Sure, you can do a little bit of coding here and there – but you’ve never taken on something this dense. You’re a little bit wary of saying yes, but you agree to do it.

You begin building the must-have feature and hope that you can learn as you go. While you do pick up on some of the concepts involved, you quickly realize that you are running into some roadblocks.

You’re spending precious time and resources trying to piece things together from tutorials and support sites. Meanwhile, your deadline is approaching. This is not a good feeling.

A woman hiding her face with her hands.

Finding a Better Approach

It’s likely that some version of this scenario has happened to most of us at one time or another. At first glance, it may seem like our lacking of a certain skill (PHP, in this case) is the culprit. But that’s not the whole story.

Sure, it would be nice to have a Jedi-like mastery of the language. But in our made-up plot, it’s just not in our skillset at this point in time. And by refusing to accept that fact, we put ourselves (and our client) into a tough spot.

If you’re a fan of sports or action movies, you know the narrative of the brave soul who takes a hit but comes back stronger. However, web design is neither of these things. While star athletes and action heroes can afford to spend endless amounts of time fighting their battles, we have other things to do.

So, while attempting to wing your way through this type of project sounds noble, it’s also counter-productive. Instead, there are a few things you can do that will be more effective in the long run:

Explain the Reality to Your Client

When it comes to client relations, honesty is the best policy. As such, having a frank discussion about your own limitations can be a bit freeing. Plus, it sets a realistic level of expectation with your client.

For the most part, clients tend to appreciate having some guidelines regarding what can and perhaps can’t be done (at least, not without some extra steps).

Make a Plan

Now, this doesn’t mean that your client doesn’t get what they want/need. That still has to happen. So, in your discussion, it’s important to have a plan for how that new feature gets implemented and what it will take to get there.
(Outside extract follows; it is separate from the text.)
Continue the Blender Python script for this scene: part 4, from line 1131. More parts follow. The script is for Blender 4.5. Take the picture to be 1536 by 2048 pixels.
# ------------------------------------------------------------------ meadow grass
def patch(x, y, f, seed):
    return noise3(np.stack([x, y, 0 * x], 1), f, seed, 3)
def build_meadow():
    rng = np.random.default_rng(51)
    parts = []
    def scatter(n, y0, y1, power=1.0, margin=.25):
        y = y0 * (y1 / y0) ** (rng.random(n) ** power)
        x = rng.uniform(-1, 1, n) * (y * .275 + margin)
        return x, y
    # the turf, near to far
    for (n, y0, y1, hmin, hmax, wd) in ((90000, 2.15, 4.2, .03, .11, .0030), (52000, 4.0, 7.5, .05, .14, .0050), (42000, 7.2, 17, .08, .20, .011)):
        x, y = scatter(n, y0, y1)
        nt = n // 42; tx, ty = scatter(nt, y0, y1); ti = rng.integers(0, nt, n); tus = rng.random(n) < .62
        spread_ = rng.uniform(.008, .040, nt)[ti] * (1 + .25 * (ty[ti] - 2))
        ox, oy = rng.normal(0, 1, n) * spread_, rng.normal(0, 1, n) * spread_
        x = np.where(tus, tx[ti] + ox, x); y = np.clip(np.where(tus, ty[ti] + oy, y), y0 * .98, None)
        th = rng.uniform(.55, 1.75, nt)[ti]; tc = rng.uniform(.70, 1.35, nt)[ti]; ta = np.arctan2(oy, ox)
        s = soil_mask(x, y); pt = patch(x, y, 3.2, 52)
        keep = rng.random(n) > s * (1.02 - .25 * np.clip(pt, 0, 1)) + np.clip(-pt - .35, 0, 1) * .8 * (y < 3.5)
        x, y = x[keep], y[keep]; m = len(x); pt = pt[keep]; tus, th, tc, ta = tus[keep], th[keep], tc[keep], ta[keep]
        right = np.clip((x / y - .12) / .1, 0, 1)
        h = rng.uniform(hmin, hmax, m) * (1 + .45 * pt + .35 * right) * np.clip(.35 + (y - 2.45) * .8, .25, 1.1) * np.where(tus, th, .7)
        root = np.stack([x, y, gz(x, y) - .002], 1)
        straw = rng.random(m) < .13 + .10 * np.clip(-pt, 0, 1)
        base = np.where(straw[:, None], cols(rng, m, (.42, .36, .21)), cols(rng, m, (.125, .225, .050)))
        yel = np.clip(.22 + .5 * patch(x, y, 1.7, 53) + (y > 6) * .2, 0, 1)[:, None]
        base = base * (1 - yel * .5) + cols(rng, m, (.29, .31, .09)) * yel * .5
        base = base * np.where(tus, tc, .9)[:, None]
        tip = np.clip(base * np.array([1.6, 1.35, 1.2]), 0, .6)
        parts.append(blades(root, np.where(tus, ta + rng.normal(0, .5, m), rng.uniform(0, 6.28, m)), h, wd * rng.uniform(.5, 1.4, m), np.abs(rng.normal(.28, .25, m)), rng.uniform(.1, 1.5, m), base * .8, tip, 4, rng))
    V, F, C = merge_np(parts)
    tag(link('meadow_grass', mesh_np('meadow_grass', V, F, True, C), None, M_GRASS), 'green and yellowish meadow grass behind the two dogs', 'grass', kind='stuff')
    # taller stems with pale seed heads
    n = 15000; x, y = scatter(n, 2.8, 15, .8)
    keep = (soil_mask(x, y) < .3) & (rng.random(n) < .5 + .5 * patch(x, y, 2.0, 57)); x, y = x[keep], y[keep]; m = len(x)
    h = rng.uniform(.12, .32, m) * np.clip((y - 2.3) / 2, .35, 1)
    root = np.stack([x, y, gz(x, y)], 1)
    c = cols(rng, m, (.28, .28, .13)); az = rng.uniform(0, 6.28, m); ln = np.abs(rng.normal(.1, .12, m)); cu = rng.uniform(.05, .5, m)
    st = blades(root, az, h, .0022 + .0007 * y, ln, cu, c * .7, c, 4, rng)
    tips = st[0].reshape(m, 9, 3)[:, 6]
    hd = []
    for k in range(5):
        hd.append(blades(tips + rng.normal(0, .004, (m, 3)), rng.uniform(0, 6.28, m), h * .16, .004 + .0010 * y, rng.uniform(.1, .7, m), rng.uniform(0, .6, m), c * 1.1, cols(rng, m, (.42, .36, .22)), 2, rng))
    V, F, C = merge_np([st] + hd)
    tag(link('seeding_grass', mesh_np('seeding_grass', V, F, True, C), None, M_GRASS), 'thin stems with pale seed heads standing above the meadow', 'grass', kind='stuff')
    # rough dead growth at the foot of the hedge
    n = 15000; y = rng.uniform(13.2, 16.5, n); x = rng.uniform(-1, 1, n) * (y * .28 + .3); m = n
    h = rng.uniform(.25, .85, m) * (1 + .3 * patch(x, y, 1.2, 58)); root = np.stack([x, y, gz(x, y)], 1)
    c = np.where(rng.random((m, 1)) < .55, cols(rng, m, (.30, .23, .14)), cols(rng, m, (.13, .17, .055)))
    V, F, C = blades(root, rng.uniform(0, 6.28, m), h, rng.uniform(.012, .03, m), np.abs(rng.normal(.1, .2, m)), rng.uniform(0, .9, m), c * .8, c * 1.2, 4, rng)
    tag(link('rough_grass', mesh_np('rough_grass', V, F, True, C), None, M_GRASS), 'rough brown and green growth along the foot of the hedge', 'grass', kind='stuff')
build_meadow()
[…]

This could mean pushing the deadline back. The advantage here is that you have enough time to work through all of the potential roadblocks. Or, it might require hiring on an expert to help out (and bumping up the budget accordingly). That will save you the burden of having to figure it all out on your own.

Follow Through

As far our fictional client is concerned, the most important part of this whole scenario is the end result. How it happens is of little consequence.

So, by following through with the above process, we can satisfy their needs while avoiding a negative experience ourselves.

Instead, we’ve taken the step to acknowledge our limits and still found a way to facilitate a positive outcome. Even better, the world didn’t end just because there was something we didn’t quite know. Pretty cool, huh?

A woman breathing a sigh of relief.

It’s All About Perspective

The web design industry, and society itself, often look at limitations as some sort of massive flaw. As if to say, because we can’t do absolutely everything, that maybe we’re not worthy of an opportunity.

Both freelancers and agencies tend to perpetuate this myth by promising everything under the sun. The whole “we can do it all” narrative is great for marketing, but little else.

The reality is far different. Accepting it is the first step towards breaking free of the impossible standards placed upon us.